Dataset excerpt:

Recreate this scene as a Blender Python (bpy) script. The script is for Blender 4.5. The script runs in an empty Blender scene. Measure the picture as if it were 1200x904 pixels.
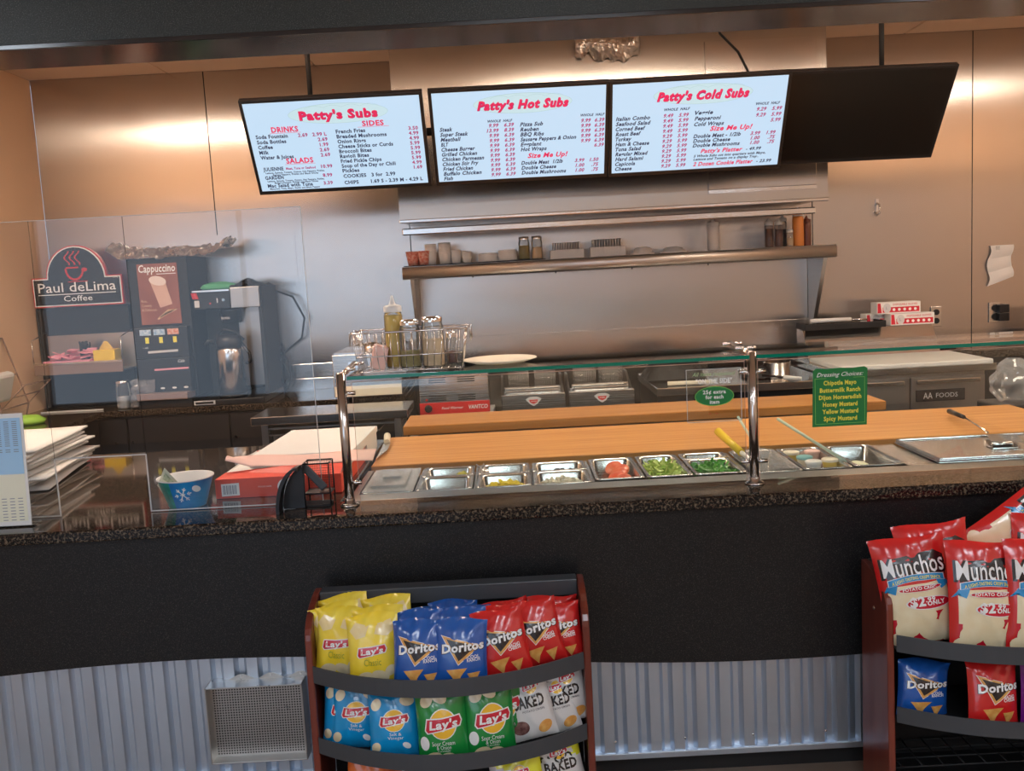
import bpy, bmesh, math, random
from mathutils import Vector, Matrix, Euler, noise
random.seed(7)
C = bpy.context.scene.collection
S = bpy.context.scene
R = math.radians
# ------------------------------------------------------------------ camera
P, T = R(6.95), math.atan(.0535)
fw = Vector((0, math.cos(P), -math.sin(P))); up = Vector((0, math.sin(P), math.cos(P))); rt = Vector((1, 0, 0))
ca = rt*math.cos(T) - up*math.sin(T); cb = rt*math.sin(T) + up*math.cos(T)
M = Matrix((ca, cb, -fw)).transposed().to_4x4(); M.translation = (0, 0, 1.62)
cam = bpy.data.objects.new('camera', bpy.data.cameras.new('camera')); C.objects.link(cam)
cam.matrix_world = M; cam.data.sensor_width = 36; cam.data.lens = 1120/1200*36; cam.data.clip_start = .05
S.camera = cam
# ------------------------------------------------------------------ world, exposure, big lights
w = bpy.data.worlds.new('world'); S.world = w; w.use_nodes = True
w.node_tree.nodes['Background'].inputs[0].default_value = (.55, .72, 1, 1)
w.node_tree.nodes['Background'].inputs[1].default_value = 1.0
S.view_settings.view_transform = 'Standard'; S.view_settings.look = 'None'
S.view_settings.gamma = 1; S.view_settings.exposure = 0.0
def area(name, loc, rot, sx, sy, power, col):
    l = bpy.data.lights.new(name, 'AREA'); l.shape = 'RECTANGLE'; l.size = sx; l.size_y = sy; l.energy = power; l.color = col
    o = bpy.data.objects.new(name, l); C.objects.link(o); o.location = loc; o.rotation_euler = rot
    return o
# daylight through the storefront windows behind the camera
area('daylight_window', (-2.9, -4.12, 1.60), (R(90), 0, 0), 4.4, 2.4, 36, (.74, .87, 1))
KITCHEN_LIGHT = 43.0; DINING_FILL = 16.0; SCREEN = .92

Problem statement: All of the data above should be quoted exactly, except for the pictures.

Complete output:
Recreate this scene as a Blender Python (bpy) script. The script is for Blender 4.5. The script runs in an empty Blender scene. Measure the picture as if it were 1200x904 pixels.
import bpy, bmesh, math, random
from mathutils import Vector, Matrix, Euler, noise
random.seed(7)
C = bpy.context.scene.collection
S = bpy.context.scene
R = math.radians
# ------------------------------------------------------------------ camera
P, T = R(6.95), math.atan(.0535)
fw = Vector((0, math.cos(P), -math.sin(P))); up = Vector((0, math.sin(P), math.cos(P))); rt = Vector((1, 0, 0))
ca = rt*math.cos(T) - up*math.sin(T); cb = rt*math.sin(T) + up*math.cos(T)
M = Matrix((ca, cb, -fw)).transposed().to_4x4(); M.translation = (0, 0, 1.62)
cam = bpy.data.objects.new('camera', bpy.data.cameras.new('camera')); C.objects.link(cam)
cam.matrix_world = M; cam.data.sensor_width = 36; cam.data.lens = 1120/1200*36; cam.data.clip_start = .05
S.camera = cam
# ------------------------------------------------------------------ world, exposure, big lights
w = bpy.data.worlds.new('world'); S.world = w; w.use_nodes = True
w.node_tree.nodes['Background'].inputs[0].default_value = (.55, .72, 1, 1)
w.node_tree.nodes['Background'].inputs[1].default_value = 1.0
S.view_settings.view_transform = 'Standard'; S.view_settings.look = 'None'
S.view_settings.gamma = 1; S.view_settings.exposure = 0.0
def area(name, loc, rot, sx, sy, power, col):
    l = bpy.data.lights.new(name, 'AREA'); l.shape = 'RECTANGLE'; l.size = sx; l.size_y = sy; l.energy = power; l.color = col
    o = bpy.data.objects.new(name, l); C.objects.link(o); o.location = loc; o.rotation_euler = rot
    return o
# daylight through the storefront windows behind the camera
area('daylight_window', (-2.9, -4.12, 1.60), (R(90), 0, 0), 4.4, 2.4, 36, (.74, .87, 1))
KITCHEN_LIGHT = 43.0; DINING_FILL = 16.0; SCREEN = .92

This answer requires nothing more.